Exclusive: ECB’s Kocher: “Given Recent Data, a Somewhat Stronger Growth Outlook Is Not Impossible”

12 November 2025

Exclusive: ECB’s Kocher: “Given Recent Data, a Somewhat Stronger Growth Outlook Is Not Impossible”
Martin Kocher, governor of the Austrian National Bank. Photo by OeNB.

By David Barwick – VIENNA (Econostream) – Economic growth in the euro area could prove somewhat better than current projections, given the improvement seen in the latest data, according to European Central Bank Governing Council member Martin Kocher.

Kocher, governor of the Austrian National Bank, told Econostream in an interview on Friday (transcript here) that interest rates could theoretically go in any direction. At the same time, he said, they did not have to move at all for however long ECB expectations of growth and inflation remained in line with current prospects, even if that turned out to be an extended period.

Echoing the ECB mantra of monetary policy as being “in a good place,” Kocher nonetheless cautioned that risks remained high in historical comparison, despite having lately become “more balanced.”

As a result, he said, it was “hard to say what will happen until December, but I'm very hopeful that the slightly better outlook will continue and we can stay in a good place.”

Downside risks, some of which would severely dampen growth, would hopefully not materialize, he said. “But given recent data, a somewhat stronger growth outlook is not impossible,” he said.

In any event, the ECB would make a decision based on developments “whether they imply cutting or hiking,” he said. Markets might find it discomfiting, but at this phase of the cycle, “it's logical that moves can go in either direction,” he said.

Were data to remain stable, this would put a premium on the quality of an argument for any policy move and thus mean no change, he said. The ECB could therefore be in for a “long hold” during which it made sense “to keep some power dry” for any eventuality, he said.

Indeed, it would be “not too surprising” if 2026 passed without a rate hike, he said. “I mean, if the inflation outlook remains similar to what we foresee and if GDP projections remain similar, then there might be a longer period of time at the current rate,” he said.

Kocher was relaxed about the euro’s exchange rate, pointing out that it had stabilized lately and, in any case, did not per se drive the ECB’s monetary policy decisions.

I don't really expect [the appreciation] to continue,” he said. “But we have to wait and see, and it is among the many risks.” For now, the ECB was “far from” the point at which the growth-dampening impact of a strong euro could determine monetary policy deliberations, he said.

Although the “ultimate litmus test” for monetary policy was the inflation outlook, deviations from target in either direction of 0.1 or 0.2 point were “normal” and no reason for concern, he said. “You cannot, of course, expect to always hit the target exactly,” he reasoned.

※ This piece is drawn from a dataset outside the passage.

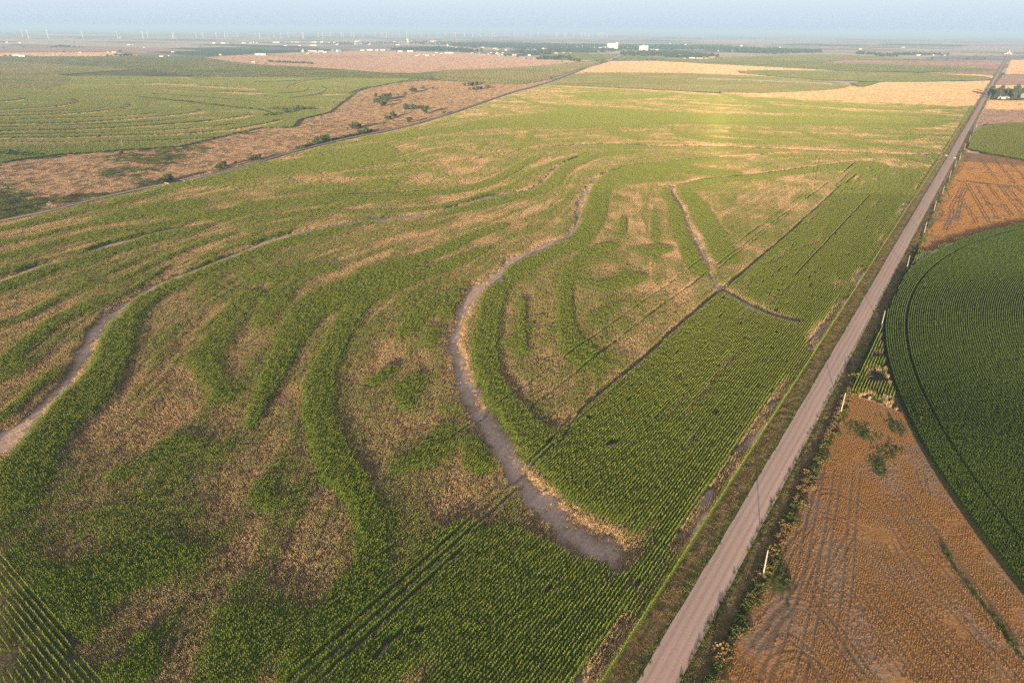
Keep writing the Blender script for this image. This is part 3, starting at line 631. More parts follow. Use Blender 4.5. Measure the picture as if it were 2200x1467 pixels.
def ground_colour(X, Y):
    """albedo, kind index and roughness of the ground at many points"""
    n = X.shape
    C = np.zeros(n + (3,)); K = np.zeros(n, int)
    r = np.hypot(X, Y)
    # far patchwork of quarter sections laid out along the road
    s, w = road_sw(X, Y)
    cs = np.floor(s / 800.0); cw = np.floor((w + 5e4) / 800.0)
    sub = np.floor(((s / 800.0) - cs) * 2)
    hsh = vnoise(cs * 7.13 + .5 + sub * 3.3, cw * 5.31 + .5, 5)
    pal = np.array([GRN, (.24,.27,.15), (.78,.58,.44), (.88,.64,.46), (.66,.48,.40), (.36,.36,.22)])
    C[:] = pal[np.minimum((hsh * 6).astype(int), 5)]
    n1 = fbm(s / 60.0, w / 220.0, 2, 3); n2 = fbm(X / 18.0, Y / 18.0, 3, 3)
    C *= (.8 + .4 * n1)[..., None]
    pas = inside(P_PASTURE, X, Y)
    pn = fbm(X / 45.0, Y / 45.0, 14, 4); pg = sstep(.55, .70, fbm(X / 70.0, Y / 50.0, 9, 3) + .10 * sstep(800, 450, Y))
    pc = lerp(np.array((.36, .23, .17)) + 0 * C, np.array((.40, .30, .16)) + 0 * C, sstep(.35, .65, pn))
    pc = lerp(pc, np.array((.12, .13, .05)) + 0 * C, pg * .75 * sstep(1100, 500, Y))
    C = np.where(pas[..., None], pc * (.8 + .4 * n2)[..., None], C); K[pas] = 4
    for kind, poly, col in FIELDS:
        m = inside(poly, X, Y)
        if not m.any(): continue
        v = .86 + .28 * fbm(w[m] / 40.0, s[m] / 160.0, 31, 3) + .10 * (n2[m] - .5)
        C[m] = np.array(col) * v[..., None]; K[m] = KINDS.index(kind)
    # shading of gentle undulations put into the flat ploughed ground's colour
    pl = (K == 3)
    if pl.any():
        C[pl] *= (.86 + .28 * sstep(.4, .6, fbm(X[pl] / 190.0, Y[pl] / 90.0, 71, 2)))[..., None]
    lf = inside(P_LEFT, X, Y) & ((K == 0) | (K == 4))
    K[lf] = 1
    lf = lf | ((K == 1) & inside(P_LEFT, X, Y) & (Y < 1900))
    if lf.any():
        x, y = X[lf], Y[lf]
        g = left_growth(x, y)
        C[lf] = np.where((inside(FIELDS[1][1], x, y) | inside(FIELDS[2][1], x, y))[..., None], C[lf], lerp(TANC * .9 + 0 * C[lf], GRC * 1.15 + 0 * C[lf], g))
    mf = inside(P_MAIN, X, Y)
    if mf.any():
        x, y = X[mf], Y[mf]
        g, b, t, corner = main_state(x, y)
        near = sstep(900, 350, y)[..., None]
        base = lerp(TANC + 0 * C[mf], GRC + 0 * C[mf], sstep(.2, .75, g))
        base = base * (1 - near) + near * (np.array((.19, .145, .095)) * (.8 + .4 * fbm(x / 2., y / 2., 4, 2))[..., None])
        sr, wr = road_sw(x, y)
        sv = (.84 + .32 * vnoise(wr / .42, sr / 9.0, 63)) * (.85 + .3 * fbm(x / 5., y / 5., 64, 3))
        base = lerp(base, SOIL * sv[..., None], np.maximum(b, .0))
        base = lerp(base, np.array((.30, .205, .15)) + 0 * base, t)
        C[mf] = base; K[mf] = 1
    # the pivot circle, the small patch and the other green circle right of the road
    cd = circ_depth(X, Y)
    m = ((cd > 0) & (w > 8)) | inside(P_PATCH, X, Y) | inside(P_FARCORN, X, Y)
    C[m] = np.array((.075, .07, .045)); K[m] = 1
    fc = inside(P_FARCORN, X, Y)
    C[fc] = np.array((.050, .072, .025)); 
    for poly in (P_STUB, P_WHEATSTUB):
        m = inside(poly, X, Y) & (cd <= 0)
        if not m.any(): continue
        x, y = X[m], Y[m]
        v = fbm(x / 9., y / 9., 33, 4)
        c = lerp(np.array((.42, .21, .085)) + 0 * C[m], np.array((.40, .245, .135)) + 0 * C[m], sstep(.45, .7, v))
        wob = (fbm(x / 4., y / 4., 6, 3) - .5) * 2
        for st in STUB_ASH: c = lerp(c, np.array((.30, .225, .18)) + 0 * c, st.weight(x, y, wob, .9) * .65)
        for st in STUB_TRACK: c = lerp(c, np.array((.17, .115, .08)) + 0 * c, st.weight(x, y, None, .5) * .7)
        for st in STUB_GREEN: c = lerp(c, np.array((.06, .10, .03)) + 0 * c, st.weight(x, y, wob, .4) * .8)
        C[m] = c; K[m] = 2
    # grass verges and ditches
    m = (np.abs(w) < 9.0) & (s > -150) & (s < 5000)
    if m.any():
        v = fbm(s[m] / 5., w[m] / 1.2, 12, 3)
        c = lerp(np.array((.16, .13, .055)) + 0 * C[m], np.array((.30, .185, .09)) + 0 * C[m], sstep(.35, .65, v))
        edge = np.exp(-((np.abs(w[m]) - ROAD_HW - .5) / .7) ** 2)
        c = lerp(c, np.array((.07, .10, .03)) + 0 * c, edge * .8)
        c = lerp(c, c * 1.7, sstep(350, 650, s[m]))      # paler albedo farther along, standing in for sunlit grass not scattered there
        C[m] = c; K[m] = 4
    return np.clip(C, 0.01, .9), K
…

Inflation expectations, he said in this context, were “the most important aspect, more important sometimes than even the outlook and modest deviations from our target.” This was especially true with respect to any projections for the relatively distant 2028, he said.

The Emissions Trading System 2 (ETS 2) would likely be a one-off in terms of the inflation impact, he said, dismissing the idea that it could motivate a shift in the ECB’s policy stance.

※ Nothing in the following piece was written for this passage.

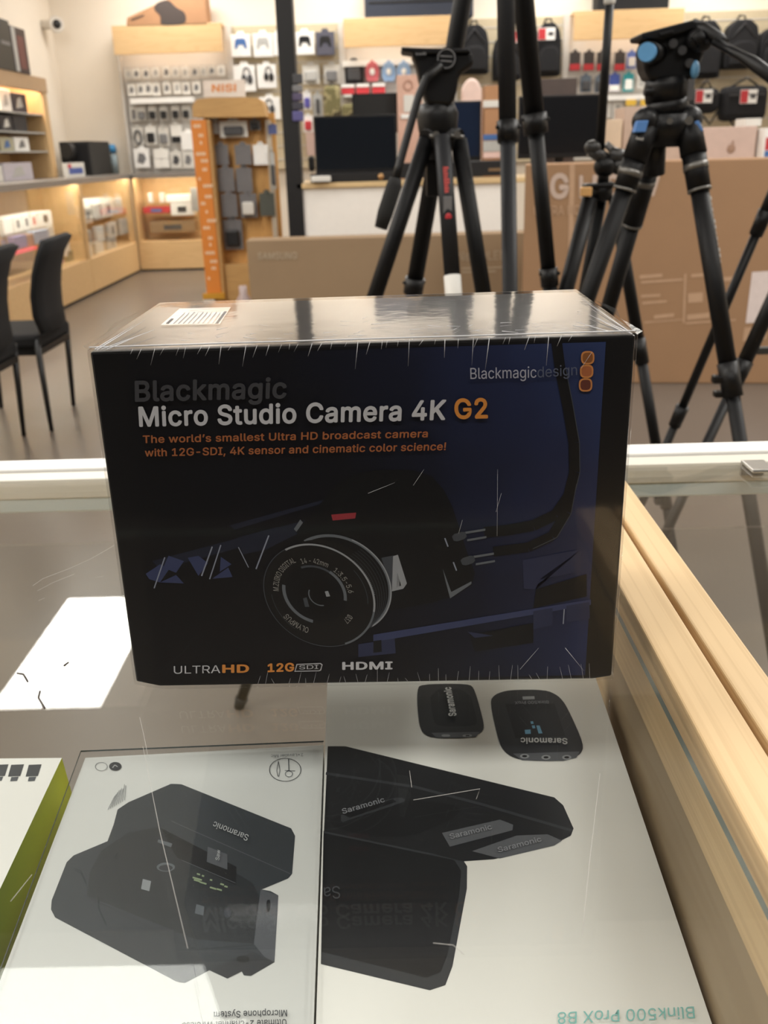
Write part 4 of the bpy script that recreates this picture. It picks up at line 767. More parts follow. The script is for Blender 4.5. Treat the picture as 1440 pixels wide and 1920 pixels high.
# beige unit: controllers and headphones
def boxed(x0, y0, x1, y1, m, label, group, draw, cat='boxed product', Y=WB-.02, deep=.09):
    c = aY((x0+x1)/2, (y0+y1)/2, Y-deep); k = abs(aY(x0+1, y0, Y-deep).x-aY(x0, y0, Y-deep).x); W, Hh = (x1-x0)*k, (y1-y0)*k
    b = MB(); b.box(c.x-W/2, c.x+W/2, Y-deep, Y, c.z-Hh/2, c.z+Hh*.36, .004)
    b.prism([(c.x-W*.22, Y-deep*.5, c.z+Hh*.355), (c.x+W*.22, Y-deep*.5, c.z+Hh*.355), (c.x+W*.14, Y-deep*.5, c.z+Hh*.5), (c.x-W*.14, Y-deep*.5, c.z+Hh*.5)], (0, .004, 0))
    o = b.build('boxed_product', m, None, label, cat, group)
    f = Y-deep
    P = lambda a, e: (c.x+W*a, f-.004, c.z+Hh*e)
    if draw:
        kind, dm = draw; p = MB()
        if kind == 'pad':
            p.prism([P(-.28, .12), P(-.2, .2), P(.2, .2), P(.28, .12), P(.32, -.18), P(.22, -.2), P(.12, -.04), P(-.12, -.04), P(-.22, -.2), P(-.32, -.18)], (0, .0035, 0), .001)
        else:
            s = .0 if kind == 'cans' else .12
            for i in range(10):
                a, e = math.pi*i/10, math.pi*(i+1)/10
                p.tube(P(s+.16*math.cos(a), .08+.2*math.sin(a)), P(s+.16*math.cos(e), .08+.2*math.sin(e)), W*.03, seg=6)
            p.ell(P(s-.14, -.08), (W*.12, .012, Hh*.16)); p.ell(P(s+.14, -.1), (W*.13, .014, Hh*.17))
        p.build('pictured_product', dm, o)
    MB().tube((c.x, Y+.06, c.z+Hh*.46), (c.x, f-.02, c.z+Hh*.46), .004, seg=6).build('peg_hook', HOOK, o)
    return o
G1 = 'boxed game controllers'
boxed(433, 60, 469, 104, WHITE, 'white boxed game controller, blue pad pictured, upper left of the beige slatwall', G1, ('pad', BLUE))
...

“I personally think that this issue is getting a bit too much attention,” he said. “We're talking about a very modest effect on inflation.” Even if there is an ETS 2-related impact on inflation prospects, he said, “any resulting deviation from our target should be mild.”

The influx of Chinese goods into Europe was mainly a threat from the perspective of competitiveness, according to Kocher, given the potential for this to result in dependencies. In terms of inflation, the direction of the impact – if there were still one following the new US-China trade agreement – was unclear, he said.

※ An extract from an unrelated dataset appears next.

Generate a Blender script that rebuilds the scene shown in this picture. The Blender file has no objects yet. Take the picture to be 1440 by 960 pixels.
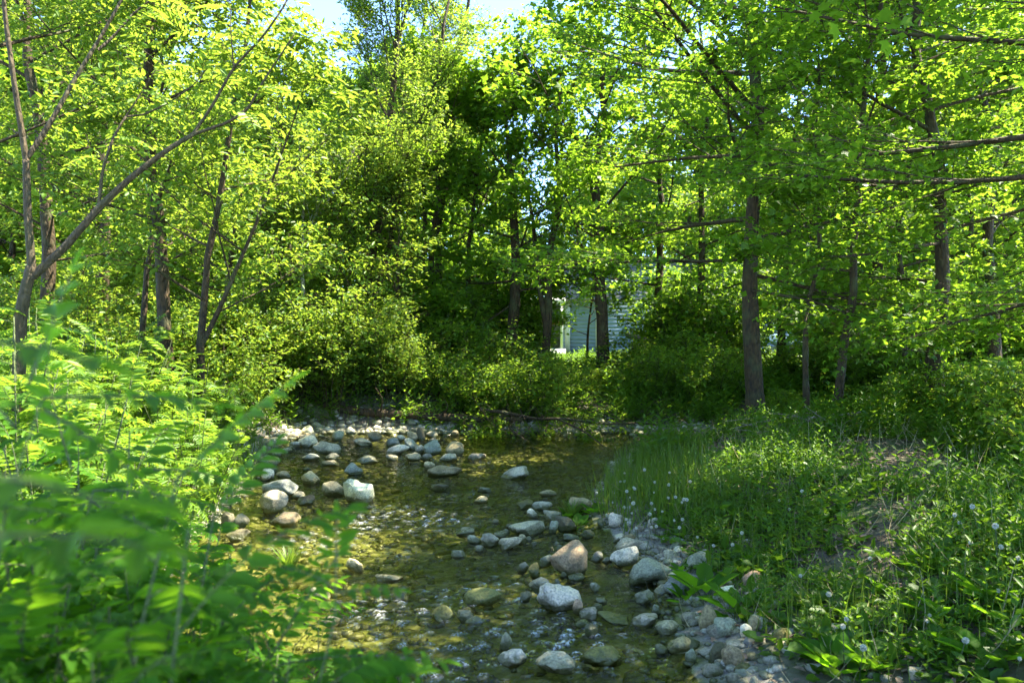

Increased German government spending was important for European growth prospects, given that the positive impact would cushion the more negative effect of fiscal consolidation in other countries, he said.

He voiced confidence in the eventual materialization of this fiscal impulse. “It's a clear political commitment by the German government to provide the stimulus,” he said. “Some of it will be seen in the data in 2026, but it will probably take until 2027 to fully take effect.”

Some exuberance was visible in parts of financial markets and needed careful monitoring, Kocher cautioned. There was an increased probability of price corrections, with the key question being “whether these corrections will be moderate and occur over a longer period, or be more profound and sudden,” he said.

Euro area labor markets were not necessarily headed for a downturn, he said. “All our projections confirm this resilience, and there’s a solid structural argument for it,” he reasoned, citing demographic trends and reduced immigration.

“That helps prevent a higher unemployment rate, even if growth is slower than 20 years ago and slower than what was considered necessary to stabilize the unemployment rate at that time,” he said.

Regarding the incipient process of reconstituting the ECB’s Executive Board, Kocher expressed understanding for arguments based on national origin, provided these were never given primacy over actual qualifications.

“There might be some considerations regarding geographic composition of the Executive Board, but in my opinion, these should never be the main argument,” he said.